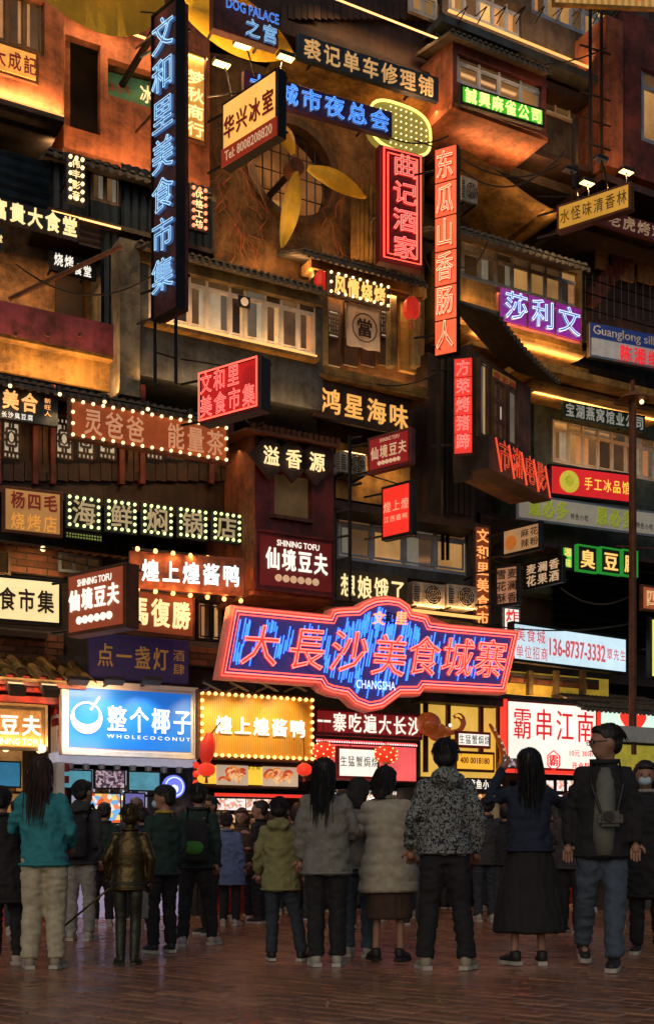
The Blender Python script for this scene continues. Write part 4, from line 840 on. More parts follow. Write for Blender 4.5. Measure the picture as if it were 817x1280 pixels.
# ---------------------------------------------------------------- maroon box house centre (溢香源)
m = Mod('maroon_house', 'tall maroon timber box house with terracotta side and tin roof', 319, 740, 1.9)
m.hollow('wall', 319, 536, 736, 417, 1.9, 1.6, 'red_wood', [(343, 588, 642, 390)])
m.box('shutter', 343, 588, 642, 390, 1.78, .03, mat('old_blind', (.10,.07,.04), .7, em=(.30,.16,.06), es=.25, evar=.9, scale=1.0))
m.box('side_wall', 318, 536, 735, 319, 1.89, 1.5, 'terracotta')
m.box('window_sill', 340, 642, 646, 392, 1.98, .1, 'old_wood')
area(m.root, m.P(318, 736, 2.5)+Vector((-.5,.2,-.3)), .8, 14, (1,.36,.12), (.5,.15,1))
m.corr('tin_roof', 311, 527, 537, 424, 2.1, 'rust_metal', .08, .02); 
bm = bmesh.new(); x0, x1, z0, z1, y = m.rect(308, 520, 537, 424, 2.15)
v = box(bm, (x0, y, z0), (x1, y+1.8, z0+.03)); [setattr(q.co, 'z', q.co.z+.28) for q in v if q.co.y > y+1]; obj('roof', bm, 'rust_metal', m.root)
m.box('floor_slab', 317, 736, 742, 419, 1.95, 1.7, 'terracotta')
for i, (x, ch) in enumerate(((323, '\u6ea2'), (351, '\u9999'), (380, '\u6e90'))):
    lab = ['diamond plaque with lit character 溢, left of three', 'diamond plaque with lit character 香, middle of three', 'diamond plaque with lit character 源, right of three'][i]
    mm = Mod('diamond_plaque', lab, x+14, 571+i*4, 2.0, cat='sign', group='diamond name plaques')
    bm = nb(((-.21,-.02,-.21),(.21,.03,.21))); bmesh.ops.rotate(bm, verts=bm.verts, cent=(0,0,0), matrix=Matrix.Rotation(R(45), 3, 'Y')); obj('board', bm, 'dark_wood', mm.root)
    putglyph(ch, 'bold', 'lit_cream', mm.root, 0, -.05, 0, .235, .26)
sign('tofu_sign', 'maroon lit sign reading SHINING TOFU 仙境豆夫 on the maroon box house', (321, 664, 734, 417, None), 2.02, 'red_wood', [('SHINING TOFU', .25,.10,.80,.21,'s','bold','lit_white'), ('\u4ed9\u5883\u8c46\u592b', .09,.24,.92,.66,'h','heavy','lit_white'), ('\u25cf\u25cf\u25cf\u25cf\u25cf\u25cf', .22,.70,.80,.88,'h','bold','dim_cream'), ('\u65b0\u4e2d\u5f0f\u751c\u54c1\u996e', .22,.71,.80,.87,'h','reg','maroon_ink')], th=.06, frame='red_wood', face=mat('maroon_face', (.09,.012,.012), .5, em=(.2,.01,.008), es=.3))
# back house behind posts with 星海味
m = Mod('lane_house', 'shadowed house behind the hanging red signs with wide lower windows', 405, 755, .6)
m.box('wall', 400, 475, 632, 592, .55, .1, 'dark_wood'); m.box('lower_wall', 400, 706, 800, 640, .55, .1, 'dark_wood'); m.hollow('bay', 400, 628, 708, 592, .9, .5, 'slate_wall', [(420, 634, 698, 585)])
m.window(420, 634, 698, 585, .85, cols=(1,1,1,1), rows=(.35,1), frame='window_blue', panes=('pane_grey','pane_warm','pane_dim','pane_dim'), bar=.05)
m.box('recess', 420, 552, 622, 512, .64, .02, 'ochre_wall'); m.box('shade', 400, 622, 632, 600, 1.3, .8, 'dark_wood')
m.led(430, 560, 510, .9, up=False, power=7, strip=False); m.led(515, 763, 600, 1.6, up=True, power=12, inn=.4, r=.02)
m.box('ledge', 405, 757, 766, 605, 1.6, 1.1, 'ochre_wall')
sign('seafood_sign', 'black board with large gold lit characters 鸿星海味', (392, 472, 520, 513, 500), 1.2, 'dark_wood', [('\u9e3f\u661f\u6d77\u5473', .05,.18,.98,.88,'h','bold','lit_gold')], th=.08)
sign('hungry_sign', 'olive board with cream lit characters 想娘饿了 behind black posts', (420, 710, 750, 509, None), 1.7, mat('olive_board', (.07,.055,.02), .5), [('\u60f3\u5a18\u997f\u4e86', .04,.06,.97,.95,'h','bold','lit_cream')], th=.06)
ac('left air conditioner of the pair behind the big neon sign', 516, 726, 756, 556, 1.6); ac('right air conditioner of the pair behind the big neon sign', 559, 729, 758, 597, 1.6)
ac('old air conditioner unit behind the dark red hanging sign', 425, 562, 590, 458, .95)
m = Mod('scaffold_post', 'black steel post frame carrying the two red hanging signs', 437, 752, 2.3, cat='post')
m.bar('post', [(437, 545, 2.3), (437, 752, 2.3)], .028); m.bar('post', [(419, 640, 2.2), (419, 752, 2.2)], .022)
for y in (549, 607, 640, 672, 700): m.bar('rail', [(420 if y > 620 else 437, y, 2.3), (452 if y < 620 else 438, y-3, 2.45)], .016)
sign('hanging_sign', 'dark red hanging sign with dull characters 仙境豆夫 above the bright red one', (459, 548, 593, 513, 533), 2.6, 'red_wood', [('\u4ed9\u5883\u8c46\u592b', .08,.3,.93,.68,'h','bold','dim_cream'), ('SHINING TOFU', .3,.12,.75,.22,'s','reg','dim_cream'), ('\u25cf\u25cf\u25cf\u25cf\u25cf\u25cf', .25,.72,.78,.86,'h','bold','dim_cream')], face=mat('dark_red_face', (.2,.012,.015), .5, em=(.25,.008,.01), es=.6), th=.1)
sign('hanging_sign', 'bright red hanging lightbox with thin pale characters 煌上煌', (476, 609, 676, 514, 599), 2.6, 'black_metal', [('\u714c\u4e0a\u714c', .08,.3,.95,.52,'h','reg','dim_cream'), ('WELCOME', .15,.58,.85,.68,'s','reg','dim_cream')] if 0 else [('\u714c\u4e0a\u714c', .08,.3,.95,.52,'h','reg','dim_cream'), ('\u6c5f\u897f\u9171\u9e2d', .1,.58,.9,.7,'h','reg','dim_cream')], face=mat('bright_red_face', (.6,.03,.02), .5, em=(.85,.025,.015), es=.85), th=.12)
sign('market_sign', 'slanted red neon sign reading 文和里 美食市集 projecting at centre left', (249, 466, 531, 326, 443), 3.0, 'black', [('\u6587\u548c\u91cc', .05,.06,.72,.5,'h','neon','neon_pink'), ('\u7f8e\u98df\u5e02\u96c6', .05,.5,.97,.95,'h','neon','neon_pink')], face=mat('market_face', (.25,.01,.01), .5, em=(.7,.01,.008), es=.5, evar=.4), th=.18, tubeborder=(('neon_red', .03),))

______

Aim of the task: Pictures are to be left out; repeat all the remaining data exactly.

Finished exercise:
The Blender Python script for this scene continues. Write part 4, from line 840 on. More parts follow. Write for Blender 4.5. Measure the picture as if it were 817x1280 pixels.
# ---------------------------------------------------------------- maroon box house centre (溢香源)
m = Mod('maroon_house', 'tall maroon timber box house with terracotta side and tin roof', 319, 740, 1.9)
m.hollow('wall', 319, 536, 736, 417, 1.9, 1.6, 'red_wood', [(343, 588, 642, 390)])
m.box('shutter', 343, 588, 642, 390, 1.78, .03, mat('old_blind', (.10,.07,.04), .7, em=(.30,.16,.06), es=.25, evar=.9, scale=1.0))
m.box('side_wall', 318, 536, 735, 319, 1.89, 1.5, 'terracotta')
m.box('window_sill', 340, 642, 646, 392, 1.98, .1, 'old_wood')
area(m.root, m.P(318, 736, 2.5)+Vector((-.5,.2,-.3)), .8, 14, (1,.36,.12), (.5,.15,1))
m.corr('tin_roof', 311, 527, 537, 424, 2.1, 'rust_metal', .08, .02); 
bm = bmesh.new(); x0, x1, z0, z1, y = m.rect(308, 520, 537, 424, 2.15)
v = box(bm, (x0, y, z0), (x1, y+1.8, z0+.03)); [setattr(q.co, 'z', q.co.z+.28) for q in v if q.co.y > y+1]; obj('roof', bm, 'rust_metal', m.root)
m.box('floor_slab', 317, 736, 742, 419, 1.95, 1.7, 'terracotta')
for i, (x, ch) in enumerate(((323, '\u6ea2'), (351, '\u9999'), (380, '\u6e90'))):
    lab = ['diamond plaque with lit character 溢, left of three', 'diamond plaque with lit character 香, middle of three', 'diamond plaque with lit character 源, right of three'][i]
    mm = Mod('diamond_plaque', lab, x+14, 571+i*4, 2.0, cat='sign', group='diamond name plaques')
    bm = nb(((-.21,-.02,-.21),(.21,.03,.21))); bmesh.ops.rotate(bm, verts=bm.verts, cent=(0,0,0), matrix=Matrix.Rotation(R(45), 3, 'Y')); obj('board', bm, 'dark_wood', mm.root)
    putglyph(ch, 'bold', 'lit_cream', mm.root, 0, -.05, 0, .235, .26)
sign('tofu_sign', 'maroon lit sign reading SHINING TOFU 仙境豆夫 on the maroon box house', (321, 664, 734, 417, None), 2.02, 'red_wood', [('SHINING TOFU', .25,.10,.80,.21,'s','bold','lit_white'), ('\u4ed9\u5883\u8c46\u592b', .09,.24,.92,.66,'h','heavy','lit_white'), ('\u25cf\u25cf\u25cf\u25cf\u25cf\u25cf', .22,.70,.80,.88,'h','bold','dim_cream'), ('\u65b0\u4e2d\u5f0f\u751c\u54c1\u996e', .22,.71,.80,.87,'h','reg','maroon_ink')], th=.06, frame='red_wood', face=mat('maroon_face', (.09,.012,.012), .5, em=(.2,.01,.008), es=.3))
# back house behind posts with 星海味
m = Mod('lane_house', 'shadowed house behind the hanging red signs with wide lower windows', 405, 755, .6)
m.box('wall', 400, 475, 632, 592, .55, .1, 'dark_wood'); m.box('lower_wall', 400, 706, 800, 640, .55, .1, 'dark_wood'); m.hollow('bay', 400, 628, 708, 592, .9, .5, 'slate_wall', [(420, 634, 698, 585)])
m.window(420, 634, 698, 585, .85, cols=(1,1,1,1), rows=(.35,1), frame='window_blue', panes=('pane_grey','pane_warm','pane_dim','pane_dim'), bar=.05)
m.box('recess', 420, 552, 622, 512, .64, .02, 'ochre_wall'); m.box('shade', 400, 622, 632, 600, 1.3, .8, 'dark_wood')
m.led(430, 560, 510, .9, up=False, power=7, strip=False); m.led(515, 763, 600, 1.6, up=True, power=12, inn=.4, r=.02)
m.box('ledge', 405, 757, 766, 605, 1.6, 1.1, 'ochre_wall')
sign('seafood_sign', 'black board with large gold lit characters 鸿星海味', (392, 472, 520, 513, 500), 1.2, 'dark_wood', [('\u9e3f\u661f\u6d77\u5473', .05,.18,.98,.88,'h','bold','lit_gold')], th=.08)
sign('hungry_sign', 'olive board with cream lit characters 想娘饿了 behind black posts', (420, 710, 750, 509, None), 1.7, mat('olive_board', (.07,.055,.02), .5), [('\u60f3\u5a18\u997f\u4e86', .04,.06,.97,.95,'h','bold','lit_cream')], th=.06)
ac('left air conditioner of the pair behind the big neon sign', 516, 726, 756, 556, 1.6); ac('right air conditioner of the pair behind the big neon sign', 559, 729, 758, 597, 1.6)
ac('old air conditioner unit behind the dark red hanging sign', 425, 562, 590, 458, .95)
m = Mod('scaffold_post', 'black steel post frame carrying the two red hanging signs', 437, 752, 2.3, cat='post')
m.bar('post', [(437, 545, 2.3), (437, 752, 2.3)], .028); m.bar('post', [(419, 640, 2.2), (419, 752, 2.2)], .022)
for y in (549, 607, 640, 672, 700): m.bar('rail', [(420 if y > 620 else 437, y, 2.3), (452 if y < 620 else 438, y-3, 2.45)], .016)
sign('hanging_sign', 'dark red hanging sign with dull characters 仙境豆夫 above the bright red one', (459, 548, 593, 513, 533), 2.6, 'red_wood', [('\u4ed9\u5883\u8c46\u592b', .08,.3,.93,.68,'h','bold','dim_cream'), ('SHINING TOFU', .3,.12,.75,.22,'s','reg','dim_cream'), ('\u25cf\u25cf\u25cf\u25cf\u25cf\u25cf', .25,.72,.78,.86,'h','bold','dim_cream')], face=mat('dark_red_face', (.2,.012,.015), .5, em=(.25,.008,.01), es=.6), th=.1)
sign('hanging_sign', 'bright red hanging lightbox with thin pale characters 煌上煌', (476, 609, 676, 514, 599), 2.6, 'black_metal', [('\u714c\u4e0a\u714c', .08,.3,.95,.52,'h','reg','dim_cream'), ('WELCOME', .15,.58,.85,.68,'s','reg','dim_cream')] if 0 else [('\u714c\u4e0a\u714c', .08,.3,.95,.52,'h','reg','dim_cream'), ('\u6c5f\u897f\u9171\u9e2d', .1,.58,.9,.7,'h','reg','dim_cream')], face=mat('bright_red_face', (.6,.03,.02), .5, em=(.85,.025,.015), es=.85), th=.12)
sign('market_sign', 'slanted red neon sign reading 文和里 美食市集 projecting at centre left', (249, 466, 531, 326, 443), 3.0, 'black', [('\u6587\u548c\u91cc', .05,.06,.72,.5,'h','neon','neon_pink'), ('\u7f8e\u98df\u5e02\u96c6', .05,.5,.97,.95,'h','neon','neon_pink')], face=mat('market_face', (.25,.01,.01), .5, em=(.7,.01,.008), es=.5, evar=.4), th=.18, tubeborder=(('neon_red', .03),))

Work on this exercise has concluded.